Há ecos de Imperdoável, mas também de Um Mundo Perfeito (a estrutura narrativa em perseguição à distância, a propensão da personagem para ir “adoptando” os mais jovens, como um membro do cartel), de True Crime (a relação desleixada com a família), de Absolute Power (a personagem que vela, na sombra e em segredo, pelos seus próximos), de Million Dollar Baby (todas as cenas entre Clint e Wiest são magnificamente divertidas, no estilo “guerra dos sexos”, mas a derradeira é quase tão comovente como o célebre “mo cuishle”). E há, sobretudo, uma maneira de balancear isto tudo, este percurso entre tons da ligeireza à gravidade, da pura comédia ao puro drama, inclusivamente na definição das personagens, que parece bastante fora de tempo, e também é uma questão de mise en scène no sentido mais lato (neste aspecto, por uma vez, sim: há uma sombra do “classicismo” a percorrer o filme). Mas o filme também é “deste tempo”, e se Clint se diverte, nalgumas cenas (como que oferecidas de barato, e com um sorriso sardónico, aos caçadores de “incorrecções”), com o linguajar pouco apropriado da sua personagem, não perde de vista o pano de fundo: objectivamente, O Correio da Droga contém, sem qualquer espécie de sublinhado ou retórica, um crítica dos preconceitos e esteréotipos raciais na sociedade americana (porque é que a sua personagem escapa tanto tempo aos radares da polícia? Porque obviamente os policias não esperam um “homem branco velho” a fazer aquele trabalho — e isto para não falar da mais estranha cena, a do homem em pânico por ter sido mandado parar pela policia, que não tem outra razão de ser que não assinalar a brutalidade policial americana; Clint pode ser um homem branco velho, e um pouco reaça, mas não é estúpido nem cego).

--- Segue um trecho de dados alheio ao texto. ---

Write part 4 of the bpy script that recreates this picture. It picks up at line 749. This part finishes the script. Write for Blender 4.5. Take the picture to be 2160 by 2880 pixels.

A sequência final — com o I did it que arruma a questão no tribunal, a pôr a escolha entre certo e errado à frente das circunstâncias, a declarar-se “imperdoável” — é outro prodígio, de secura, primeiro, e depois duma sereníssima paz, nos últimos planos (no último, sobretudo, aquele onde começa a cair o genérico), o horticultor a cuidar suas flores, de certa forma, e paradoxalmente, o primeiro momento do filme em que a sua personagem é realmente “livre”. Um grande come-back, um filme belíssimo, aproveitemos, que disto se vê cada vez menos.